Thanks for your kind words and for taking the time to comment…
Cheers,
Joe
Good post Joe. I think though we are starting to see the answers emerging with the focus on Case Management from vendors such as IBM and EMC. Deploying an ECM solution as part of a vertical proposition is much easier for the business to understand and accept. Getting the base platform deployed through this and then exploiting it is how I see ECM being sold in the next few years. Unless of course we see a more rapid move to ECM as an Infrastructure and Cloud service.
Lee,
I think you’re right about the importance of case management to the evolution of content management. Lee Dallas had a good post on this recently (http://bit.ly/bSVKPJ) as did Pie (http://bit.ly/crCrvg), and almost every conversation I have with ECM practitioners eventually comes around to it.

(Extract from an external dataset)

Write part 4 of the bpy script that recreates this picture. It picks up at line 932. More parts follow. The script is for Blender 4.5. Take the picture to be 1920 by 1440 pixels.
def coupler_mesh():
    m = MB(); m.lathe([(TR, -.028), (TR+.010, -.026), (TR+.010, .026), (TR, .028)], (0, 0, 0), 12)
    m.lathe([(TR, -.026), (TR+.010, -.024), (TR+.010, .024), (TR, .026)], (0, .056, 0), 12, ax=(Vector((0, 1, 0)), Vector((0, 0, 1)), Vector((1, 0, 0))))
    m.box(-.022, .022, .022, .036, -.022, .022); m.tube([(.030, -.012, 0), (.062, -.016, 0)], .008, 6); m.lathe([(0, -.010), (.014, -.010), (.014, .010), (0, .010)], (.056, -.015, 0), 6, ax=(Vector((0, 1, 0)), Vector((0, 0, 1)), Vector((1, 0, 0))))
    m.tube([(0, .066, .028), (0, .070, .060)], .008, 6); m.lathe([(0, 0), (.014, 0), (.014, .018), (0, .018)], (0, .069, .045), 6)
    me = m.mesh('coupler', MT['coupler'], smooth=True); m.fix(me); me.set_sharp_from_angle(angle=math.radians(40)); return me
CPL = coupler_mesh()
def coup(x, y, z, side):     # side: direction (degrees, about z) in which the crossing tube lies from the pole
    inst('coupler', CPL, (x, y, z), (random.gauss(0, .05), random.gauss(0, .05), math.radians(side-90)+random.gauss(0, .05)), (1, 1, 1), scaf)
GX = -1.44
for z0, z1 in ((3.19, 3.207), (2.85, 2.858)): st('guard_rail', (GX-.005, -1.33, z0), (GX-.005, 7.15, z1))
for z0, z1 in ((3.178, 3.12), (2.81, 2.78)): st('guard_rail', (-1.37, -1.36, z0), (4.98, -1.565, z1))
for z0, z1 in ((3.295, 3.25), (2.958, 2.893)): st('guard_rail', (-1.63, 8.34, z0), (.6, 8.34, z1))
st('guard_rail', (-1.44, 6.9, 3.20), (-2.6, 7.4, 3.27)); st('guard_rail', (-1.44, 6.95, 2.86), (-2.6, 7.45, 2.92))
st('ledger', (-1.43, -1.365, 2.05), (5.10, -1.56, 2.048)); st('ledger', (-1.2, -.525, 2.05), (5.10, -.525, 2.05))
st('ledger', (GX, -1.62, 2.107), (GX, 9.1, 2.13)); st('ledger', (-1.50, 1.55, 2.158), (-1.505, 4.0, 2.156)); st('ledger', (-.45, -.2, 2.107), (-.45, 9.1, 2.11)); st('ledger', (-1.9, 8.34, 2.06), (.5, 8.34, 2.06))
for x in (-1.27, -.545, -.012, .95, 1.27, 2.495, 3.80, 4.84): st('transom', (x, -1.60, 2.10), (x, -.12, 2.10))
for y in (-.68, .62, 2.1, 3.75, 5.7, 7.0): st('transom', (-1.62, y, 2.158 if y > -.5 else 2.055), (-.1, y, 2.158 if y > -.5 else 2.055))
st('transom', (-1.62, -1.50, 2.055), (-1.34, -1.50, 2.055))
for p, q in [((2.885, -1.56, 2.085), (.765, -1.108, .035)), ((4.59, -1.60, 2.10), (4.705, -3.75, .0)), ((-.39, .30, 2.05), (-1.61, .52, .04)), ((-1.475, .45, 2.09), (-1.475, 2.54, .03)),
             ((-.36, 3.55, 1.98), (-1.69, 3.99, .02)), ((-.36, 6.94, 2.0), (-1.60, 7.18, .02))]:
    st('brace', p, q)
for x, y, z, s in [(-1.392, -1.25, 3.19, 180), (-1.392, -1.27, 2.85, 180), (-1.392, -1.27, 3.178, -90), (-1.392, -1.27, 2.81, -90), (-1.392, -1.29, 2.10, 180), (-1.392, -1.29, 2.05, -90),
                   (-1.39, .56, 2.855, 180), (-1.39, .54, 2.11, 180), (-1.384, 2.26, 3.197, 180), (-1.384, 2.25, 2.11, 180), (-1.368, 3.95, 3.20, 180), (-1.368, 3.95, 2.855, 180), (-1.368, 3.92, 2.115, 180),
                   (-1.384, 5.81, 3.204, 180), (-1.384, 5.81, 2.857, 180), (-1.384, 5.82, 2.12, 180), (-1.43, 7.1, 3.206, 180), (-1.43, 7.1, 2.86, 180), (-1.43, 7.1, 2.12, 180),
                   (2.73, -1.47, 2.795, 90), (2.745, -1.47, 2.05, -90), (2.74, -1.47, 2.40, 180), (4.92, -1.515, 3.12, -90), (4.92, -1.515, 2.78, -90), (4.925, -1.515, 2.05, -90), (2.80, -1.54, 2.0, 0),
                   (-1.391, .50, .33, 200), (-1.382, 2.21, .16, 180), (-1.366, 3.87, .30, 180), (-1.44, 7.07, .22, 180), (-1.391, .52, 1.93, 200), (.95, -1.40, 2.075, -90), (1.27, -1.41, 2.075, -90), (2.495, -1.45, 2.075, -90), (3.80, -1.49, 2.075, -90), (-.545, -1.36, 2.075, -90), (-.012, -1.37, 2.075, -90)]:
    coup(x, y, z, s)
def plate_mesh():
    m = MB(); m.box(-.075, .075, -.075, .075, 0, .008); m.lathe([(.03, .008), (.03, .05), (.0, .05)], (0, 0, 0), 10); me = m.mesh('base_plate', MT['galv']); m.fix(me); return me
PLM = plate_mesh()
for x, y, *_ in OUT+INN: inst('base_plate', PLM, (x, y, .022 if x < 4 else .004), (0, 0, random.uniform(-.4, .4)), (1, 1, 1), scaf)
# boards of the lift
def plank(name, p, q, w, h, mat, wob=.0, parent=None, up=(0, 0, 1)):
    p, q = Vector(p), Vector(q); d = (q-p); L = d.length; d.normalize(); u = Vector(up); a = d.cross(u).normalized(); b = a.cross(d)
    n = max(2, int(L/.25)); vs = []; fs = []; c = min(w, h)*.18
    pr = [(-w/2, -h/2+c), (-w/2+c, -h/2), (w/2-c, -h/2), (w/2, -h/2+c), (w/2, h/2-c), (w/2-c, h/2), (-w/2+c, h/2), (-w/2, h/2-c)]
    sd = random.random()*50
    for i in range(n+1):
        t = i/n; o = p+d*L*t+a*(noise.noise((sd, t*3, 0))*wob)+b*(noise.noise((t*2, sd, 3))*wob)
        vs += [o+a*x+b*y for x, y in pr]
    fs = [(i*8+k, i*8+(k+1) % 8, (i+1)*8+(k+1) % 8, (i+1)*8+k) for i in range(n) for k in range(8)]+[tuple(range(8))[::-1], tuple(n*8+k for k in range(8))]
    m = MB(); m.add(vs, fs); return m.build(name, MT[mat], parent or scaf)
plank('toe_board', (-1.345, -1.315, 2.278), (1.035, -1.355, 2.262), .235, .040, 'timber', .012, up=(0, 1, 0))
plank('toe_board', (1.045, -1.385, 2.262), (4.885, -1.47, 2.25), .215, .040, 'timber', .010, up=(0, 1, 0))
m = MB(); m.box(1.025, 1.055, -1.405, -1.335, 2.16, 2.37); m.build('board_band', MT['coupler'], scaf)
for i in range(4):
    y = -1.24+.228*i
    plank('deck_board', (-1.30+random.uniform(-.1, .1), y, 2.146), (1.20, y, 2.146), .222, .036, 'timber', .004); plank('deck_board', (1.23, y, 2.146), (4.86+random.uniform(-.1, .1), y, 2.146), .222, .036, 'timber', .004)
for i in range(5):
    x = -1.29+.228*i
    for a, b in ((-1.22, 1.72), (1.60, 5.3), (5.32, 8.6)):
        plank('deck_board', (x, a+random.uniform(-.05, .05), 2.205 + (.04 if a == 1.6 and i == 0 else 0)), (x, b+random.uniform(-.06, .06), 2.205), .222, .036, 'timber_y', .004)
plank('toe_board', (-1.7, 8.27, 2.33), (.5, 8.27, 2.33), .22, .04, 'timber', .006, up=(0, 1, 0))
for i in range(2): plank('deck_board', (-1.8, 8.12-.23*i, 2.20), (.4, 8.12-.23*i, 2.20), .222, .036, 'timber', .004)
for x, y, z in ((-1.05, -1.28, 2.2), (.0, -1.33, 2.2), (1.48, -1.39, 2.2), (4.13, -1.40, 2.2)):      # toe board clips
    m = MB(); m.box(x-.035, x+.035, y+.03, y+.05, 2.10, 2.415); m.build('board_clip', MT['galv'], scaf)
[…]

I also completely agree with your point about “vertical propositions”: going vertical rather than horizontal (both in terms of business processes and industries) is critical to getting ECM “right” at any given organization.
Thanks for joining the conversation with your insightful comments!
Cheers,
Joe
Making unstructured data structured is exactly what I’ve been doing for more than ten years. I used to be the engineer on this chunk of the Pervasive integration product stack: http://www.pervasiveintegration.com/data_connectors/Pages/unstructured_data_integration.aspx
I was actually serious when I said that unstructured data was my passion. They called me the Cambio Queen back when the Extract Schema Designer was called Cambio and sold as a separate product. Extract Schema Designer Queen doesn’t really have the same ring to it. Nowadays, I’m more of a data integration generalist, but I still have a soft spot for pattern recognition and turning big blobs of mess into neat little labelled, queryable rows and columns.
ECM is more of a “making unstructured data useful, organized, and accessible” kind of philosophy, so it’s not quite my favorite niche. But, making the data structured is really just one strategy for the same goal. And either way, it always seems to be tough to get folks to realize the value they’re missing out on with no strategy at all to access that data.